CNN Money reports the good news that the bull market isn’t over just yet: “Dow soars 432 points. The bull market’s not over yet.” So says Fake News CNN. However, personally I’m still thinking the advance that began in March 2009, ten years ago is getting pretty long in the tooth.
Take this news from General Electric. It’s not enough GE in the past year was removed from the Dow Jones, where it’s been since horses pulled taxis down Wall Street, a time when high-tech was steam-powered locomotives; in the past year its dividend has been cut from $0.24 to $0.01. That plus now in October 2018 the SEC and Justice Department are conducting investigations into GE’s accounting.
I’m no accountant. But I’m not ignorant of the ways basic economics affect human beings, including people with degrees in business.
How many times have you heard promotors of real estate advise people to buy now while mortgage rates “are still cheap?” I’m sure quite a few times in the past decades, as real estate prices for the most part have done nothing but go up.
In a world where money is no longer gold or silver, but whatever that engine-of-inflation the Federal Reserve says it is, finance (not price), the old: “can we afford the monthly payments” has become all. And like prospective working-class homeowners, GE and you can bet many other famous American corporations over the past ten years have taken on acquisitions not because the deals were actually good, but because the money from the Federal Reserve was so cheap they simply couldn’t say no if they wanted to “grow” and stay competitive.
Well, who could have guessed this was to happen; interest rates are now rising, and the underlying asset purchased with this debt is deflating. The following chart of a US Treasury bond provides us with maybe an imperfect example, but I believe a valid one as many corporate assets have been collateralized in their M&A (Mergers & Acquisitions) activities.
I imagine GE management’s situation is something like this: they’re trapped like rats holding assets they paid too much for, assets that have done nothing but lose money, assets they now can’t sell.

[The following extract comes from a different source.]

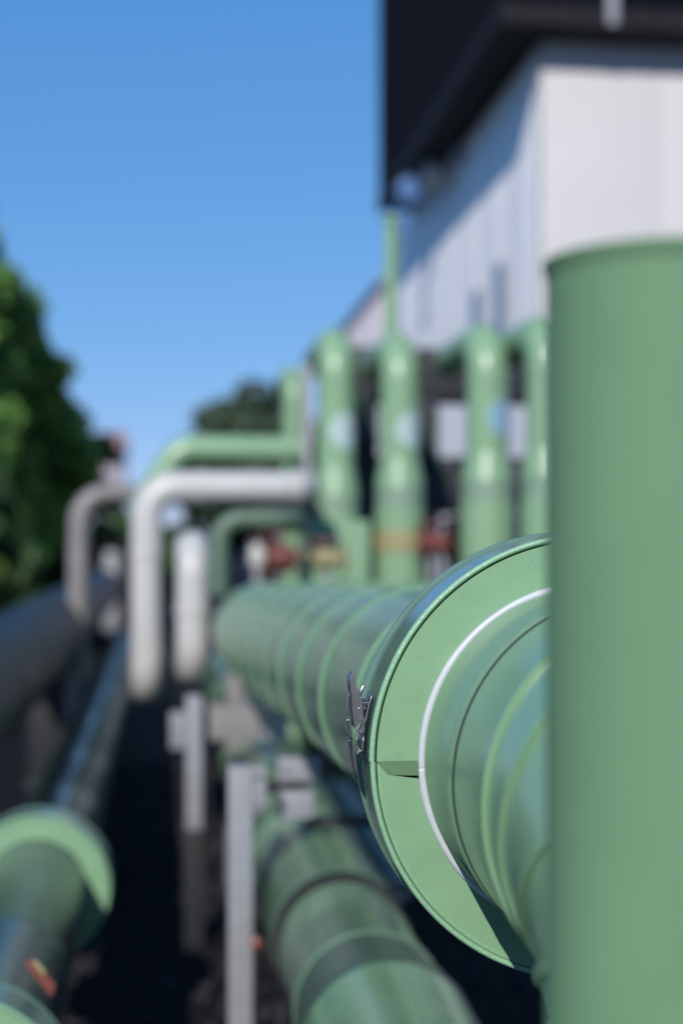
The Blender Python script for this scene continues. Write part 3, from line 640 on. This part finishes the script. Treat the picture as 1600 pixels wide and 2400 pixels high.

And sell to who? The entire global-corporate structure in November 2018 is now dangerously overleveraged. In the coming year corporations are going to discover how scheduled payment of the debts they’ve taken on these past ten years is getting harder all the time. And with rates and bond yields rising; everything is becoming “too expensive” fast, even as collateral valuations deflate.
GE’s management must have attempted to hide the details of their self-inflicted wounds in their accounting, which ultimately led to investigations by the SEC and DOJ. So who’s next is the question in my mind. Watching to see which blue-chip company wants to drastically cut their dividend, as GE did in November 2017 seems to be key in knowing who’s in trouble.
After all, for a corporation to cut their dividend payout, even to nothing only upsets their shareholders. However, failure to make even a single coupon payment to their bondholders is in fact declaring the corporation is bankrupt. So keeping an eye on reductions in dividend payouts will prove to be key in identifying exactly who is having cash flow problems in the near-term future.
Currently the Dow Jones is paying out a record dividend, and since October 2010 it just goes up and up. It will be interesting seeing how much longer this can continue. During the Great Depression Crash dividend payments from the Dow Jones were reduced by 77.5%.